The problem: Type out the material below exactly.

Stored data:
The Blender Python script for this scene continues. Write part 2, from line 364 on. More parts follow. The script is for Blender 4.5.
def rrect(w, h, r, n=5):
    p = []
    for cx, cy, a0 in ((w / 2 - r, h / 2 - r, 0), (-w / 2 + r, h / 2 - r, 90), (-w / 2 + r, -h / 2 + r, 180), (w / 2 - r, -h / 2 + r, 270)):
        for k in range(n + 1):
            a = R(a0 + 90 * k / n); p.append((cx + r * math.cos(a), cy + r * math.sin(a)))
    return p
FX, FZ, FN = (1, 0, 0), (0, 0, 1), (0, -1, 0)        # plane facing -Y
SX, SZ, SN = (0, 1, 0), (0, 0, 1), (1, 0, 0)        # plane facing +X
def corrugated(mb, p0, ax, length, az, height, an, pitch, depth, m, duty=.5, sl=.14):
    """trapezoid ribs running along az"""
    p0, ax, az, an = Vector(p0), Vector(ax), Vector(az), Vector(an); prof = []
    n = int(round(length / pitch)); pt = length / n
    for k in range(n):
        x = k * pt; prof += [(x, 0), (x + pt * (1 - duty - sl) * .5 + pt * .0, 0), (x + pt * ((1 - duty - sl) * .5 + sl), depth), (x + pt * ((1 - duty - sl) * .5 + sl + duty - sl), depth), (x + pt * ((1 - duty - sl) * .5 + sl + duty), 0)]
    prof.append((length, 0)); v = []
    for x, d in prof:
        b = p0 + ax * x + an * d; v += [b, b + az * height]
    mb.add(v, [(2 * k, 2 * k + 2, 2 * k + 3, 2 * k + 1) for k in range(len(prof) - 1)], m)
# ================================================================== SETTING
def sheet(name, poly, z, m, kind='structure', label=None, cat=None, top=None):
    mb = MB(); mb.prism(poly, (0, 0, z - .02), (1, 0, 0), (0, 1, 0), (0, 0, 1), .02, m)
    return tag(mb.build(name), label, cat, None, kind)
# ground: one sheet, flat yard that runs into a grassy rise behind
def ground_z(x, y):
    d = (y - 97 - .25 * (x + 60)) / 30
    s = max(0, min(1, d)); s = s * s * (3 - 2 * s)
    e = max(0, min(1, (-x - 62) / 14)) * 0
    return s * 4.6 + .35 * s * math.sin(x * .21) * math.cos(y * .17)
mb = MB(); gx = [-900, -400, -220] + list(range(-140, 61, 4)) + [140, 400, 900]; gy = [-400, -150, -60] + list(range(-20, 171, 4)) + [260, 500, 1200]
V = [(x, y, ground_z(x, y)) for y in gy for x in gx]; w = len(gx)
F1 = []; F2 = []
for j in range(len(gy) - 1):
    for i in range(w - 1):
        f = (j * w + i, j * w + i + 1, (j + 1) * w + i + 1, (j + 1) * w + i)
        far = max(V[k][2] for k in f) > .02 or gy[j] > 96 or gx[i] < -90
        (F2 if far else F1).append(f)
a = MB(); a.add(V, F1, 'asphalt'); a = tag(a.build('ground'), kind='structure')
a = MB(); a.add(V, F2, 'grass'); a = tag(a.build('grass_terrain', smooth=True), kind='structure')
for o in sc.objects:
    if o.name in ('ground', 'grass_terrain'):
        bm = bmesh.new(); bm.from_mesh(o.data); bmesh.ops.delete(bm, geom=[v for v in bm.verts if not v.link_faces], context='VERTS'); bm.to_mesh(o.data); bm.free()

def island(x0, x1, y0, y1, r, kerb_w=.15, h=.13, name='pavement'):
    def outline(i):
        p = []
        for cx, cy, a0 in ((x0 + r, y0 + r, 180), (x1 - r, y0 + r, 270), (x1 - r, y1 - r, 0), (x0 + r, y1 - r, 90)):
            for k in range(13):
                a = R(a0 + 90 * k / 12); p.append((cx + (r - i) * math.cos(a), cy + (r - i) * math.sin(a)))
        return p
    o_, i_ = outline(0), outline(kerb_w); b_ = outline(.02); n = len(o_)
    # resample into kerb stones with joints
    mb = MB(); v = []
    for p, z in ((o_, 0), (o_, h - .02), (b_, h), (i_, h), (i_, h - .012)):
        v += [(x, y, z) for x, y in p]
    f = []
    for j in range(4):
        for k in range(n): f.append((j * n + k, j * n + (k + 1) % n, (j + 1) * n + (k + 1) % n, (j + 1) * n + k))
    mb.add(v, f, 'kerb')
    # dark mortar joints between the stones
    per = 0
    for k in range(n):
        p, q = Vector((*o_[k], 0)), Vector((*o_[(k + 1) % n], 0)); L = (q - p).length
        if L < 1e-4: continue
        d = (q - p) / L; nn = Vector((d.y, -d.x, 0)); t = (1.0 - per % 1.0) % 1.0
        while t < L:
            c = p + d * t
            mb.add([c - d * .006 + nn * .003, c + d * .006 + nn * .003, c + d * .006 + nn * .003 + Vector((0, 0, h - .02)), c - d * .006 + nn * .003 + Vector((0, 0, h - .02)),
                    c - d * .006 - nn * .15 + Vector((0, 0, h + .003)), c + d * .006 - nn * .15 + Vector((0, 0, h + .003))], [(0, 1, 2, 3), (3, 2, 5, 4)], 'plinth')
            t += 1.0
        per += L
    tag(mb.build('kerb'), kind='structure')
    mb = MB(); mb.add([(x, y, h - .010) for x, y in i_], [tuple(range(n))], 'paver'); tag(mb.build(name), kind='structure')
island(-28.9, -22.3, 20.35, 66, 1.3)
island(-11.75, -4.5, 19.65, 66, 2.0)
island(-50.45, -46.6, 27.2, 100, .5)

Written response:
The Blender Python script for this scene continues. Write part 2, from line 364 on. More parts follow. The script is for Blender 4.5.
def rrect(w, h, r, n=5):
    p = []
    for cx, cy, a0 in ((w / 2 - r, h / 2 - r, 0), (-w / 2 + r, h / 2 - r, 90), (-w / 2 + r, -h / 2 + r, 180), (w / 2 - r, -h / 2 + r, 270)):
        for k in range(n + 1):
            a = R(a0 + 90 * k / n); p.append((cx + r * math.cos(a), cy + r * math.sin(a)))
    return p
FX, FZ, FN = (1, 0, 0), (0, 0, 1), (0, -1, 0)        # plane facing -Y
SX, SZ, SN = (0, 1, 0), (0, 0, 1), (1, 0, 0)        # plane facing +X
def corrugated(mb, p0, ax, length, az, height, an, pitch, depth, m, duty=.5, sl=.14):
    """trapezoid ribs running along az"""
    p0, ax, az, an = Vector(p0), Vector(ax), Vector(az), Vector(an); prof = []
    n = int(round(length / pitch)); pt = length / n
    for k in range(n):
        x = k * pt; prof += [(x, 0), (x + pt * (1 - duty - sl) * .5 + pt * .0, 0), (x + pt * ((1 - duty - sl) * .5 + sl), depth), (x + pt * ((1 - duty - sl) * .5 + sl + duty - sl), depth), (x + pt * ((1 - duty - sl) * .5 + sl + duty), 0)]
    prof.append((length, 0)); v = []
    for x, d in prof:
        b = p0 + ax * x + an * d; v += [b, b + az * height]
    mb.add(v, [(2 * k, 2 * k + 2, 2 * k + 3, 2 * k + 1) for k in range(len(prof) - 1)], m)
# ================================================================== SETTING
def sheet(name, poly, z, m, kind='structure', label=None, cat=None, top=None):
    mb = MB(); mb.prism(poly, (0, 0, z - .02), (1, 0, 0), (0, 1, 0), (0, 0, 1), .02, m)
    return tag(mb.build(name), label, cat, None, kind)
# ground: one sheet, flat yard that runs into a grassy rise behind
def ground_z(x, y):
    d = (y - 97 - .25 * (x + 60)) / 30
    s = max(0, min(1, d)); s = s * s * (3 - 2 * s)
    e = max(0, min(1, (-x - 62) / 14)) * 0
    return s * 4.6 + .35 * s * math.sin(x * .21) * math.cos(y * .17)
mb = MB(); gx = [-900, -400, -220] + list(range(-140, 61, 4)) + [140, 400, 900]; gy = [-400, -150, -60] + list(range(-20, 171, 4)) + [260, 500, 1200]
V = [(x, y, ground_z(x, y)) for y in gy for x in gx]; w = len(gx)
F1 = []; F2 = []
for j in range(len(gy) - 1):
    for i in range(w - 1):
        f = (j * w + i, j * w + i + 1, (j + 1) * w + i + 1, (j + 1) * w + i)
        far = max(V[k][2] for k in f) > .02 or gy[j] > 96 or gx[i] < -90
        (F2 if far else F1).append(f)
a = MB(); a.add(V, F1, 'asphalt'); a = tag(a.build('ground'), kind='structure')
a = MB(); a.add(V, F2, 'grass'); a = tag(a.build('grass_terrain', smooth=True), kind='structure')
for o in sc.objects:
    if o.name in ('ground', 'grass_terrain'):
        bm = bmesh.new(); bm.from_mesh(o.data); bmesh.ops.delete(bm, geom=[v for v in bm.verts if not v.link_faces], context='VERTS'); bm.to_mesh(o.data); bm.free()

def island(x0, x1, y0, y1, r, kerb_w=.15, h=.13, name='pavement'):
    def outline(i):
        p = []
        for cx, cy, a0 in ((x0 + r, y0 + r, 180), (x1 - r, y0 + r, 270), (x1 - r, y1 - r, 0), (x0 + r, y1 - r, 90)):
            for k in range(13):
                a = R(a0 + 90 * k / 12); p.append((cx + (r - i) * math.cos(a), cy + (r - i) * math.sin(a)))
        return p
    o_, i_ = outline(0), outline(kerb_w); b_ = outline(.02); n = len(o_)
    # resample into kerb stones with joints
    mb = MB(); v = []
    for p, z in ((o_, 0), (o_, h - .02), (b_, h), (i_, h), (i_, h - .012)):
        v += [(x, y, z) for x, y in p]
    f = []
    for j in range(4):
        for k in range(n): f.append((j * n + k, j * n + (k + 1) % n, (j + 1) * n + (k + 1) % n, (j + 1) * n + k))
    mb.add(v, f, 'kerb')
    # dark mortar joints between the stones
    per = 0
    for k in range(n):
        p, q = Vector((*o_[k], 0)), Vector((*o_[(k + 1) % n], 0)); L = (q - p).length
        if L < 1e-4: continue
        d = (q - p) / L; nn = Vector((d.y, -d.x, 0)); t = (1.0 - per % 1.0) % 1.0
        while t < L:
            c = p + d * t
            mb.add([c - d * .006 + nn * .003, c + d * .006 + nn * .003, c + d * .006 + nn * .003 + Vector((0, 0, h - .02)), c - d * .006 + nn * .003 + Vector((0, 0, h - .02)),
                    c - d * .006 - nn * .15 + Vector((0, 0, h + .003)), c + d * .006 - nn * .15 + Vector((0, 0, h + .003))], [(0, 1, 2, 3), (3, 2, 5, 4)], 'plinth')
            t += 1.0
        per += L
    tag(mb.build('kerb'), kind='structure')
    mb = MB(); mb.add([(x, y, h - .010) for x, y in i_], [tuple(range(n))], 'paver'); tag(mb.build(name), kind='structure')
island(-28.9, -22.3, 20.35, 66, 1.3)
island(-11.75, -4.5, 19.65, 66, 2.0)
island(-50.45, -46.6, 27.2, 100, .5)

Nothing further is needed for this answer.